Planning and Estimation

  • the purpose of estimation is to give the PM feedback on whether something is worth doing at all.
  • frequent releases are how you reduce risk—software can be sold or features used as soon as they're ready, not 3 months later.
  • PMs will often say something like well, why don't we do some work to investigate how much time this will take?
  • the cheapest way to know how long something will take is to just try to do it. Upfront analysis of possible solutions is likely to miss hidden costs. Sometimes, you'll also miss an inexpensive solution because you simply didn't see it during analysis.

A backlog is a prioritized list of work items.

Bugs, chores, features--what's the difference?

  • not much that's of any use. Scrap the distinction, or at least, don't think too hard about it.

Developers may want to put tasks like refactoring or testing in the backlog. Don't do this. Refactoring and testing are part of building a feature.

If code is already working, and you have no immediate need to change it, and the difficulty of change will not increase substantially in the future (e.g. because you forgot how it works) you should not refactor it. Same goes for tests. If it's already working, why write tests for it?

The time you should refactor or test, if you didn't do it as part of the feature, is the next time you have to change the code.

Developers often inherit a legacy codebase and want to do cleanup or testing tasks to make it nice. Don't do this. Invest in refactoring and tests only for the parts of the code you have to change.

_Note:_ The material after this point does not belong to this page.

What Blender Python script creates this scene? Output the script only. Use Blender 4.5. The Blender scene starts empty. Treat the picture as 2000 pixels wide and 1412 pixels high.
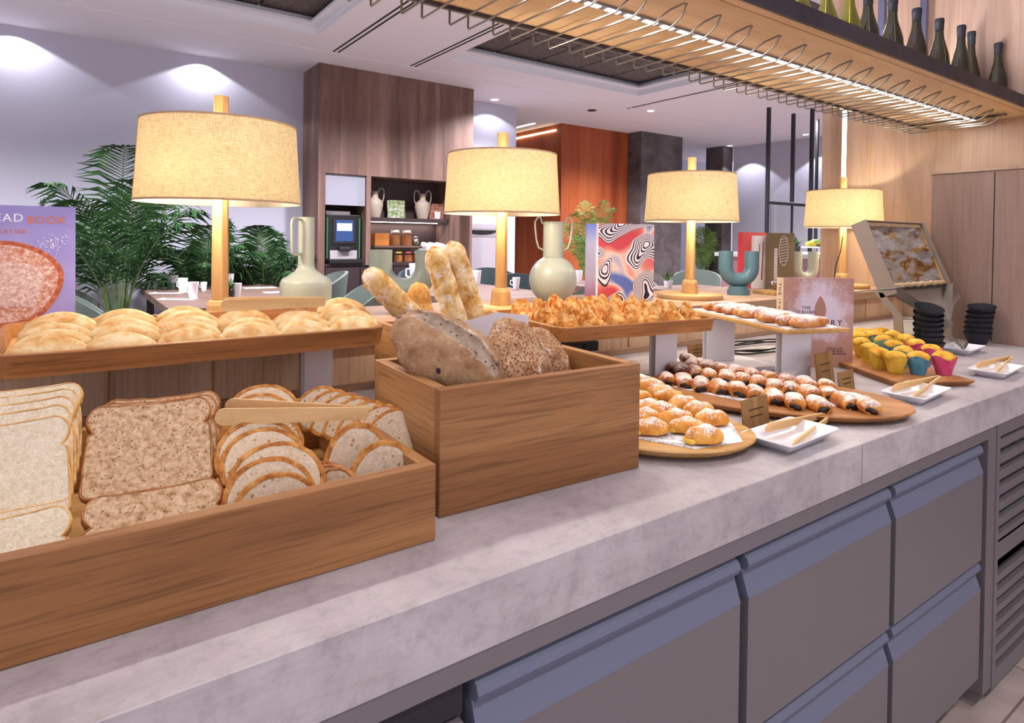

Design: It's All About Side Effects

What is a Side Effect?

Visualizing Dependencies

Testing: Philosophy and Practice

Driving Design With Test Doubles

Code Smells and Refactoring

Commit Messages

Pair Programming

  • continuous peer review, not just of code, but of process
  • fast onboarding
  • even if you don't pair all the time, you want to work with people who will be willing to pair when the situation calls for it. That's why pair programming should be part of your interview process.